Seorang bapak yang meremehkan anak-anaknya, mereka tidak diarahkan dengan melalui kitabullah dan sunnah Rasul-Nya –shallallahu ‘alaihi wa sallam- dan mereka tidak tumbuh berdasarkan akidah keimanan dan akhlak Islami, maka bisa dipastikan bahwa mereka akan berperilaku menyimpang dan akan muncul sebagai generasi yang lemah, pendendam, menyimpang dan janggal. Yang akan menjadi korban awal dari kerusakan dan penyimpangan mereka adalah seorang ayah dan ibu yang kurang memperhatikan pendidikan anak-anaknya.
Oleh karenanya, menjadi sebuah nasehat bagi anda –wahai saudaraku penanya-: Jika anda melihat bahwa bepergian anda dalam waktu yang lama, jauhnya anda dengan anak-anak anda, akan menjadi sebab lemahnya pendidikan mereka dan pemicu perilaku menyimpang mereka, maka anda wajib kembali kepada mereka, dan berusaha untuk mendidik mereka dengan pendidikan yang baik.
Apa yang bisa anda ambil pelajarannya ?, Apa yang akan dirasakan oleh anak-anak, meskipun anda memberinya banyak uang, namun mereka terjun ke masyarakat dengan perilaku menyimpang ?!

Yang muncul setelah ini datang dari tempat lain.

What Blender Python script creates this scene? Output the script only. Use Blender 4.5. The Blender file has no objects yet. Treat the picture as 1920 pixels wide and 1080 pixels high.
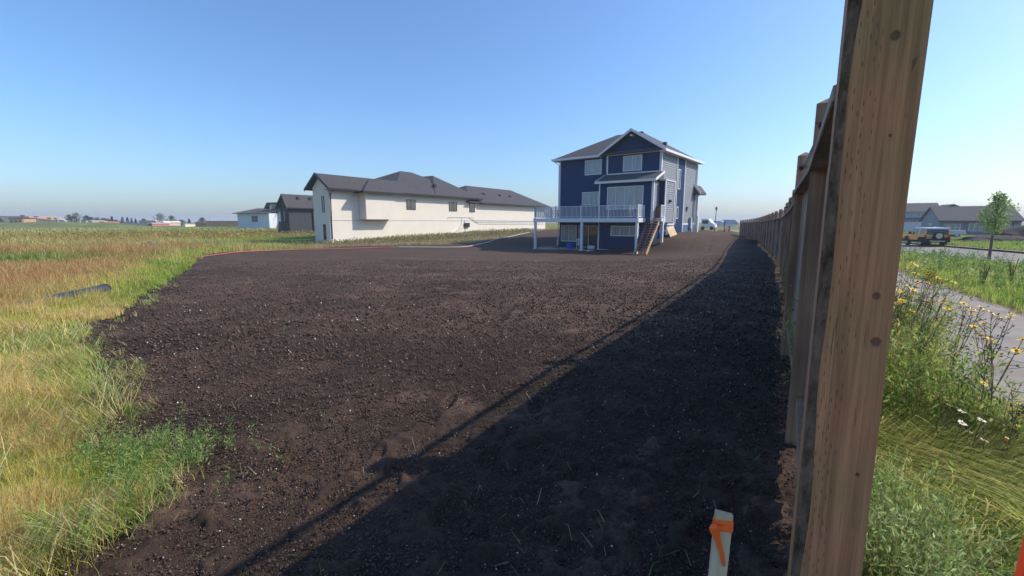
import bpy, math, random
import numpy as np
from mathutils import Vector, Matrix
R = math.radians
rnd = random.Random(7)
rng = np.random.default_rng(11)
scene = bpy.context.scene
col = scene.collection

# ------------------------------------------------------------------ camera, sky, sun, exposure
EYE = 1.6
cam_d = bpy.data.cameras.new("camera"); cam = bpy.data.objects.new("camera", cam_d); col.objects.link(cam)
cam.location = (0, 0, EYE); cam.rotation_euler = (R(90 - 8.4), 0, 0)
cam_d.sensor_width = 36; cam_d.lens = 36 * 840 / 1920
cam_d.clip_start = 0.05; cam_d.clip_end = 6000
scene.camera = cam
SUN_AZ, SUN_EL = 83.0, 38.3            # azimuth clockwise from +Y
w = bpy.data.worlds.new("World"); scene.world = w; w.use_nodes = True
nt = w.node_tree; nt.nodes.clear()
sky = nt.nodes.new('ShaderNodeTexSky'); sky.sky_type = 'NISHITA'; sky.sun_disc = False
sky.sun_elevation = R(SUN_EL); sky.sun_rotation = R(SUN_AZ)
sky.air_density = 1.12; sky.dust_density = 1.3; sky.ozone_density = 9.0; sky.altitude = 100
bg = nt.nodes.new('ShaderNodeBackground'); bg.inputs['Strength'].default_value = 0.096
wo = nt.nodes.new('ShaderNodeOutputWorld')
nt.links.new(sky.outputs[0], bg.inputs[0]); nt.links.new(bg.outputs[0], wo.inputs[0])
sl = bpy.data.lights.new("sun", 'SUN'); sl.energy = 2.15; sl.angle = R(0.6); sl.color = (1, .88, .72)
so = bpy.data.objects.new("sun", sl); col.objects.link(so)
sv = Vector((math.sin(R(SUN_AZ)) * math.cos(R(SUN_EL)), math.cos(R(SUN_AZ)) * math.cos(R(SUN_EL)), math.sin(R(SUN_EL))))
so.rotation_euler = sv.to_track_quat('Z', 'Y').to_euler()
vs = scene.view_settings; vs.view_transform = 'Standard'; vs.look = 'None'; vs.exposure = 1.12; vs.gamma = 1
scene.cycles.max_bounces = 6; scene.cycles.transparent_max_bounces = 8

# ------------------------------------------------------------------ helpers
def tag(o, label=None, cat=None, group=None, kind=None):
    if label: o['label'] = label
    if cat: o['category'] = cat
    if group: o['group'] = group
    if kind: o['kind'] = kind
    return o

def empty(name, loc, rz=0, label=None, cat=None, group=None):
    o = bpy.data.objects.new(name, None); col.objects.link(o)
    o.location = loc; o.rotation_euler = (0, 0, rz); o.empty_display_size = .2
    return tag(o, label, cat, group)

def link(name, me, mats, parent=None, smooth=False, bevel=0, seg=2):
    o = bpy.data.objects.new(name, me); col.objects.link(o)
    for m in (mats if isinstance(mats, (list, tuple)) else [mats]): me.materials.append(m)
    if parent: o.parent = parent
    if smooth:
        me.polygons.foreach_set('use_smooth', np.ones(len(me.polygons), bool))
    if bevel:
        b = o.modifiers.new('bevel', 'BEVEL'); b.width = bevel; b.segments = seg; b.limit_method = 'ANGLE'
    return o

def dup(root, name=None):
    r = root.copy(); col.objects.link(r)
    for ch in list(root.children):
        c = ch.copy(); col.objects.link(c); c.parent = r
        for g in list(ch.children):
            d = g.copy(); col.objects.link(d); d.parent = c
    return r

class MB:
    def __init__(s): s.v = []; s.f = []; s.m = []
    def add(s, vs, fs, mi=0):
        n = len(s.v); s.v += [tuple(p) for p in vs]
        s.f += [tuple(i + n for i in f) for f in fs]; s.m += [mi] * len(fs)
        return s
    def box(s, x0, x1, y0, y1, z0, z1, mi=0, M=None):
        v = [Vector((x, y, z)) for z in (z0, z1) for y in (y0, y1) for x in (x0, x1)]
        if M is not None: v = [M @ p for p in v]
        return s.add(v, [(0, 2, 3, 1), (4, 5, 7, 6), (0, 1, 5, 4), (2, 6, 7, 3), (0, 4, 6, 2), (1, 3, 7, 5)], mi)
    def bar(s, a, b, wx, wz, mi=0, up=(0, 0, 1)):
        a = Vector(a); b = Vector(b); d = (b - a).normalized(); up = Vector(up)
        if abs(d.dot(up)) > .98: up = Vector((0, 1, 0))
        x = d.cross(up).normalized() * wx / 2; z = x.cross(d).normalized() * wz / 2
        v = [p + sx * x + sz * z for p in (a, b) for sx, sz in ((-1, -1), (1, -1), (1, 1), (-1, 1))]
        return s.add(v, [(0, 1, 2, 3), (7, 6, 5, 4), (0, 4, 5, 1), (1, 5, 6, 2), (2, 6, 7, 3), (3, 7, 4, 0)], mi)
    def tube(s, pts, r, n=8, mi=0, cap=True):
        pts = [Vector(p) for p in pts]; rr = r if isinstance(r, (list, tuple)) else [r] * len(pts)
        vs = []; fs = []
        for i, p in enumerate(pts):
            d = (pts[min(i + 1, len(pts) - 1)] - pts[max(i - 1, 0)]).normalized()
            u = Vector((0, 0, 1)) if abs(d.z) < .9 else Vector((1, 0, 0))
            x = d.cross(u).normalized(); y = d.cross(x)
            for k in range(n):
                a = 2 * math.pi * k / n
                vs.append(p + (x * math.cos(a) + y * math.sin(a)) * rr[i])
        for i in range(len(pts) - 1):
            for k in range(n):
                k2 = (k + 1) % n
                fs.append((i * n + k, (i + 1) * n + k, (i + 1) * n + k2, i * n + k2))
        if cap:
            fs.append(tuple(range(n))); fs.append(tuple((len(pts) - 1) * n + k for k in reversed(range(n))))
        return s.add(vs, fs, mi)
    def prism(s, poly, d, mi=0):
        # extrude a planar polygon of 3-D points by vector d
        d = Vector(d); p = [Vector(q) for q in poly]; n = len(p)
        return s.add(p + [q + d for q in p],
              [tuple(reversed(range(n))), tuple(range(n, 2 * n))] + [(i, (i + 1) % n, (i + 1) % n + n, i + n) for i in range(n)], mi)
    def build(s, name, mats, parent=None, smooth=False, bevel=0, seg=2):
        me = bpy.data.meshes.new(name); me.from_pydata([tuple(v) for v in s.v], [], s.f)
        me.polygons.foreach_set('material_index', s.m)
        me.validate(); me.update()
        import bmesh
        bm = bmesh.new(); bm.from_mesh(me); bmesh.ops.recalc_face_normals(bm, faces=bm.faces); bm.to_mesh(me); bm.free()
        return link(name, me, mats, parent, smooth, bevel, seg)

def npmesh(name, V, F, mats, parent=None, colors=None, smooth=False, ragged=None):
    """V (n,3); F (m,k) same size faces, or ragged=(loops, starts, totals)"""
    me = bpy.data.meshes.new(name)
    me.vertices.add(len(V)); me.vertices.foreach_set('co', np.asarray(V, np.float32).ravel())
    if ragged is None:
        m, k = F.shape
        me.loops.add(m * k); me.loops.foreach_set('vertex_index', F.astype(np.int32).ravel())
        me.polygons.add(m); me.polygons.foreach_set('loop_start', np.arange(0, m * k, k, dtype=np.int32))
        me.polygons.foreach_set('loop_total', np.full(m, k, np.int32))
    else:
        L, S, T = ragged
        me.loops.add(len(L)); me.loops.foreach_set('vertex_index', L.astype(np.int32))
        me.polygons.add(len(S)); me.polygons.foreach_set('loop_start', S.astype(np.int32)); me.polygons.foreach_set('loop_total', T.astype(np.int32))
    me.update(calc_edges=True)
    if colors is not None:
        a = me.color_attributes.new('Col', 'FLOAT_COLOR', 'POINT')
        c = np.ones((len(V), 4), np.float32); c[:, :3] = colors
        a.data.foreach_set('color', c.ravel())
    return link(name, me, mats, parent, smooth)

# ------------------------------------------------------------------ materials
def newmat(name):
    m = bpy.data.materials.new(name); m.use_nodes = True
    t = m.node_tree; p = t.nodes['Principled BSDF']
    return m, t, p

def mat(name, c, rough=.8, var=.12, scale=3., bump=0., bscale=40., stretch=(1, 1, 1), metal=0., spec=.35, c2=None, lap=0., lapax=2, spk=0):
    m, t, p = newmat(name); N = t.nodes; L = t.links
    p.inputs['Roughness'].default_value = rough; p.inputs['Metallic'].default_value = metal
    p.inputs['Specular IOR Level'].default_value = spec
    tc = N.new('ShaderNodeTexCoord'); mp = N.new('ShaderNodeMapping'); mp.inputs['Scale'].default_value = stretch
    L.new(tc.outputs['Object'], mp.inputs[0])
    nz = N.new('ShaderNodeTexNoise'); nz.inputs['Scale'].default_value = scale; nz.inputs['Detail'].default_value = 6; nz.inputs['Roughness'].default_value = .65
    L.new(mp.outputs[0], nz.inputs['Vector'])
    rp = N.new('ShaderNodeValToRGB'); rp.color_ramp.elements[0].position = .3; rp.color_ramp.elements[1].position = .7
    a = [x * (1 - var) for x in c]; b = [min(1, x * (1 + var)) for x in (c2 or c)]
    rp.color_ramp.elements[0].color = (*a, 1); rp.color_ramp.elements[1].color = (*b, 1)
    L.new(nz.outputs['Fac'], rp.inputs[0]); out = rp.outputs[0]
    L.new(out, p.inputs['Base Color'])
    h = None
    if bump:
        n2 = N.new('ShaderNodeTexNoise'); n2.inputs['Scale'].default_value = bscale; n2.inputs['Detail'].default_value = 5
        L.new(mp.outputs[0], n2.inputs['Vector']); h = n2.outputs['Fac']
    if lap:
        sx = N.new('ShaderNodeSeparateXYZ'); L.new(tc.outputs['Object'], sx.inputs[0])
        mu = N.new('ShaderNodeMath'); mu.operation = 'DIVIDE'; mu.inputs[1].default_value = lap; L.new(sx.outputs[lapax], mu.inputs[0])
        fr = N.new('ShaderNodeMath'); fr.operation = 'FRACT'; L.new(mu.outputs[0], fr.inputs[0])
        iv = N.new('ShaderNodeMath'); iv.operation = 'SUBTRACT'; iv.inputs[0].default_value = 1; L.new(fr.outputs[0], iv.inputs[1])
        h2 = iv.outputs[0]
        bp = N.new('ShaderNodeBump'); bp.inputs['Distance'].default_value = .02; bp.inputs['Strength'].default_value = 1
        L.new(h2, bp.inputs['Height']); L.new(bp.outputs[0], p.inputs['Normal'])
    elif h is not None:
        bp = N.new('ShaderNodeBump'); bp.inputs['Distance'].default_value = bump; bp.inputs['Strength'].default_value = 1
        L.new(h, bp.inputs['Height']); L.new(bp.outputs[0], p.inputs['Normal'])
    return m

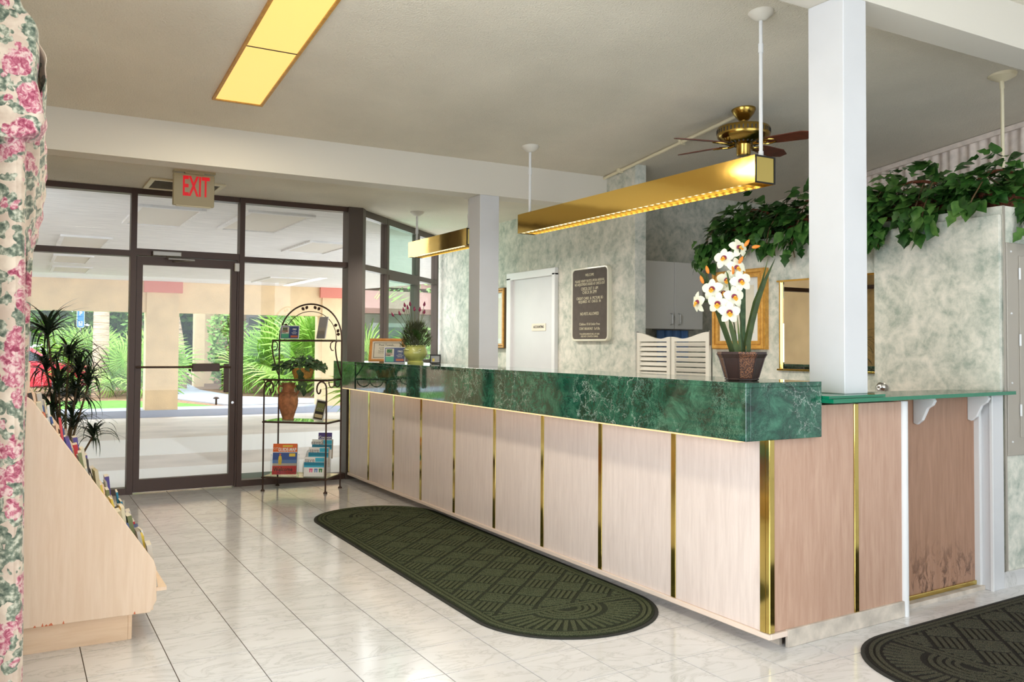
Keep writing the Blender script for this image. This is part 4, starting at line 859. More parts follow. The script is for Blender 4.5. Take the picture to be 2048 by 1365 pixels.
for a, sg in ((0.0, 1), (RW, -1)):
    pts = [rp(a+sg*.0, .0, 1.0), rp(a, .03, 1.03), rp(a, .075, 1.10), rp(a, .125, 1.19), rp(a, .145, 1.26), rp(a, .135, 1.305), rp(a, .11, 1.318)]
    obj('side_scroll', B().tube(pts, .0065, 8), 'iron_brown', rk, True)
    obj('hook_scroll', B().tube([rp(a+sg*.02, .14, 1.318), rp(a+sg*.045, .14, 1.30), rp(a+sg*.05, .14, 1.265), rp(a+sg*.038, .14, 1.238), rp(a+sg*.02, .14, 1.236)], .005, 6), 'iron_brown', rk, True)
    for b0 in (.02, .15): obj('drop_scroll', B().tube([rp(a, b0+.065-.065*math.cos(t_), .965-.055*math.sin(t_)) for t_ in [PI*i/10 for i in range(11)]], .005, 6), 'iron_brown', rk, True)
postcard('postcard_display', 'blue and white tourist card on the top shelf of the iron rack', rp(.135, .08, 1.336), (-.62, -.78, 0), .178, .122, .14)
# leaflet holders
def holder(name, label, o, face, w, h, lean, front, back_h, cat='leaflet holder', group=None, roll=0):
    t = thing(name, label, cat, o, 0, group); o, ux, uy, nz = upright(t, o, w, h, lean, None, face)
    if roll: q = Matrix.Rotation(roll, 3, nz); ux, uy = q @ ux, q @ uy
    return t, o, ux, uy, nz
t, o, ux, uy, nz = holder('leaflet_holder', 'clear holder with tall grey leaflets on the top shelf of the iron rack', rp(.44, .07, 1.336), (-.85, -.5, 0), .1, .2, .22, None, .2)
obj('acrylic_back', B().prism(R4(.052, .07), o+uy*.07, ux, uy, nz*.003), 'clear_acrylic', t)
for i in range(3): obj('leaflet', B().prism(R4(.048, .098), o+uy*(.1+.004*i)+nz*(.005+.005*(2-i)), ux, uy, nz*.004), 'print_grey' if i < 2 else 'paper_white', t)
obj('leaflet_photo', B().prism(R4(.046, .03), o+uy*.07+nz*.0195, ux, uy, nz*.001), 'panel_grey', t)
obj('acrylic_front', B().prism(R4(.052, .035), o+uy*.035+nz*.024, ux, uy, nz*.003), 'clear_acrylic', t)
t, o, ux, uy, nz = holder('leaflet_holder', 'clear holder with a framed photo leaflet on the middle shelf beside the urn', rp(.47, .20, .6185), (-.62, -.78, 0), .1, .18, .2, None, .2, roll=-.16)
obj('acrylic_back', B().prism(R4(.058, .06), o+uy*.06+ux*.02, ux, uy, nz*.003), 'clear_acrylic', t)
obj('leaflet', B().prism(R4(.05, .092), o+uy*.092+nz*.004, ux, uy, nz*.006), 'paper_white', t); obj('photo', B().prism(R4(.041, .082), o+uy*.092+nz*.0102, ux, uy, nz*.0008), 'print_black', t)
for nm, m, y0, y1 in (('photo_field', 'print_olive', .08, .155), ('photo_lower', 'ink_tan', .025, .055)): obj(nm, B().obox(o+uy*(y0+y1)/2+nz*.0114, ux*.035, uy*(y1-y0)/2, nz*.0004), m, t)
for i in range(5): obj('photo_figure', B().lathe([(.001, -.008), (.006, 0), (.001, .008)], o+uy*(.10+.008*(i % 2))+ux*(-.024+.012*i)+nz*.012, 8, nz), 'print_grey', t)
obj('acrylic_lip', B().prism(R4(.058, .012), o+uy*.012+nz*.016, ux, uy, nz*.003), 'clear_acrylic', t)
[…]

Jikalau anda mampu berfikir dua kali, maka anda akan melihat banyak contoh dari orang laki-laki yang meninggalkan anak-anaknya, merasakan pahitnya keterasingan, dan sendirian dalam rangka untuk mengumpulkan uang demi anak-anaknya, kemudian mereka kembali dan membawa hartanya, namun mereka telah merugi karena menomorduakan sesuatu yang lebih penting yaitu anak-anak mereka, anak-anaknya telah menyimpang disebabkan jauhnya sang ayah, dan kurangnya pengawasan ibunya.
Anak-anaknya akan mengingkari perlakuan ayahnya terhadap mereka, karena mereka hanya menguasai anak-anaknya dengan harta, maka (bisa jadi) anak-anaknya akan mencela mereka, tidak memiliki etika kepada ayahnya, bahkan kadang-kadang sampai memukulnya. Kalau sudah begini para ayah akan sangat menyesal karena keberadaanya jauh dari anak-anaknya.
Namun, apa gunanya penyesalan setelah semuanya terlambat !?
Syeikh Islam Ibnu Taimiyah –rahimahullah- pernah ditanya tentang perjalanan kepala keluarga, maka beliau menjawab :
“Sedangkan perjalan kepala keluarga, jika perjalanannya akan membahayakan keluarganya, maka janganlah dilanjutkan. Karena Nabi –shallallahu ‘alaihi wa sallam- bersabda:
( كَفَى بِالْمَرْءِ إثْمًا أَنْ يُضَيِّعَ مَنْ يَقُوتُ ) حسنه الألباني في صحيح أبي داود
“Cukuplah dosa bagi seseorang kalau menelantarkan siapa saja yang menjadi tanggung jawabnya”. (Dihasankan oleh al Baani dalam “Shahih Abu Daud” 1692)
Bahaya yang dimaksud adalah karena sedikitnya nafkah atau karena mereka lemah, maka perjalanan dalam kondisi seperti ini hukumnya haram.
Namun jika perjalanannya mereka tidak membahayakan mereka, akan tetapi mereka merasa sakit karena ditinggalkan, atau keadaan mereka berubah, maka jika dalam perjalanannya tidak mendatangkan manfaat yang signifikan, seperti; ilmu yang khawatir ketinggalan, atau karena harus bertemu seorang Syeikh, kalau tidak maka diam bersama dengan keluarga lebih baik. Namun jika perjalannya seperti kebanyakan orang karena gelisah atau karena hiburan atau refreshing saja, maka diamnya dirumah dengan beribadah kepada Allah lebih baik baginya. Kepala keluarga yang seperti ini membutuhkan konsultasi kepada seseorang yang memahami kondisinya dan dapat dipercaya, karena kondisi masayarakat berbeda satu sama lain dengan sangat jelas. Wallahu Ta’ala a’alam.
(Dengan sedikit revisi dari “Majmu’ Fatawa” 28/28)
Kami mohon kepada Allah agar memberikan ilham dan petunjuk kepada anda untuk kebaikan anda dan anak-anak anda.